O ex-chefe da Polícia Civil foi nomeado no dia 8 de março de 2018 e empossado no dia 13, um dia antes do assassinato, que ocorreu na noite de 14 de março.
No relatório divulgado após a prisão, os investigadores afirmaram que Rivaldo foi efetivado no cargo de comando da Polícia Civil do Rio pelo então secretário de Segurança Pública, general de Exército Richard Nunes.
Na época, o Rio estava sob intervenção federal na área de segurança pública e tinha como interventor o general da reserva Braga Netto.
Segundo a Polícia Federal, Richard Nunes bancou a nomeação de Rivaldo mesmo diante de um parecer da área de inteligência da pasta que não recomendava a efetivação. Para os investigadores, na época, as suspeitas contra Rivaldo estavam na “iminência de eclodir”.
“Entretanto, o general bancou a nomeação de Rivaldo à revelia do que havia sido recomendado”, diz o relatório.

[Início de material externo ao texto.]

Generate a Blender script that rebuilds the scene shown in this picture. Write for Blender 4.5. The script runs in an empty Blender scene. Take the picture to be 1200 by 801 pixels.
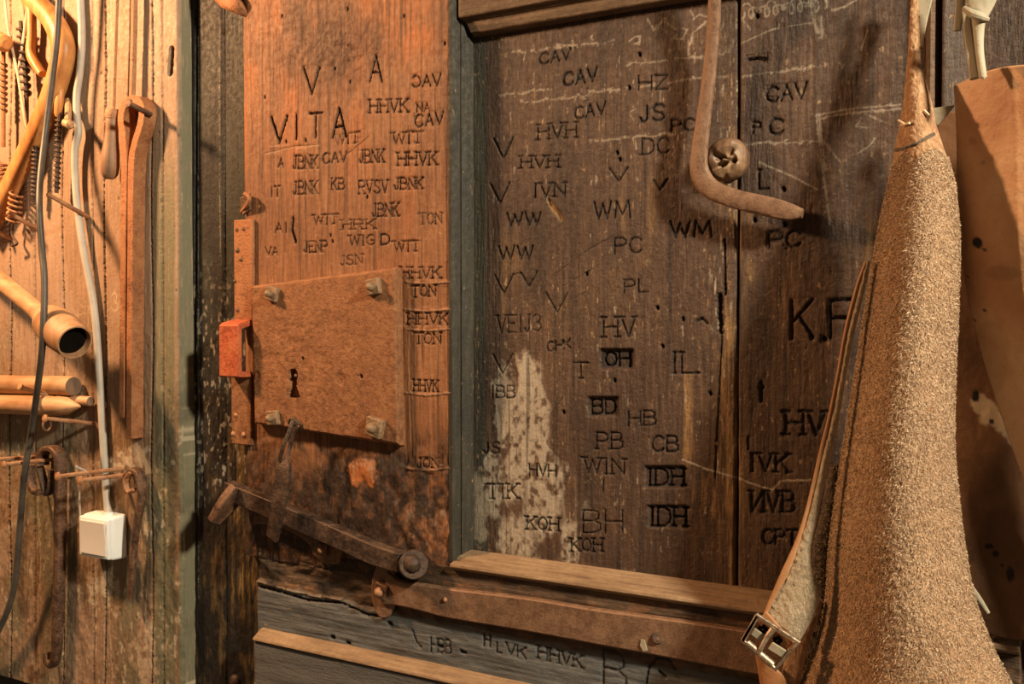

A PF também diz no documento que Rivaldo nomeou o delegado Giniton Lages para a delegacia de homicídios no dia seguinte ao assassinato de Marielle. Segundo a investigação, o delegado era “pessoa de confiança” do então chefe de polícia.
"Com a assunção do cargo por Giniton, se operacionalizou a garantia da impunidade dos autores do delito. Inicialmente essa garantia se alastrou, inclusive aos autores imediatos, o que foi narrado por Ronnie Lessa na terceira e última reunião em que participou na presença dos Irmãos Brazão, oportunidade na qual lhe foi indicado que Rivaldo estava promovendo a deflexão da investigação", diz ainda o relatório.
Ouvido pela PF durante as investigações, o general Richard Nunes prestou depoimento aos delegados e negou ter ingerência na escolha de Rivaldo.
“A Subsecretaria de inteligência contraindicou o nome de Rivaldo, mas o depoente decidiu pelo seu nome, tendo em vista que tal contraindicação não se pautava por dados objetivos. Teve contato com Rivaldo na época da força de pacificação”, diz o depoimento.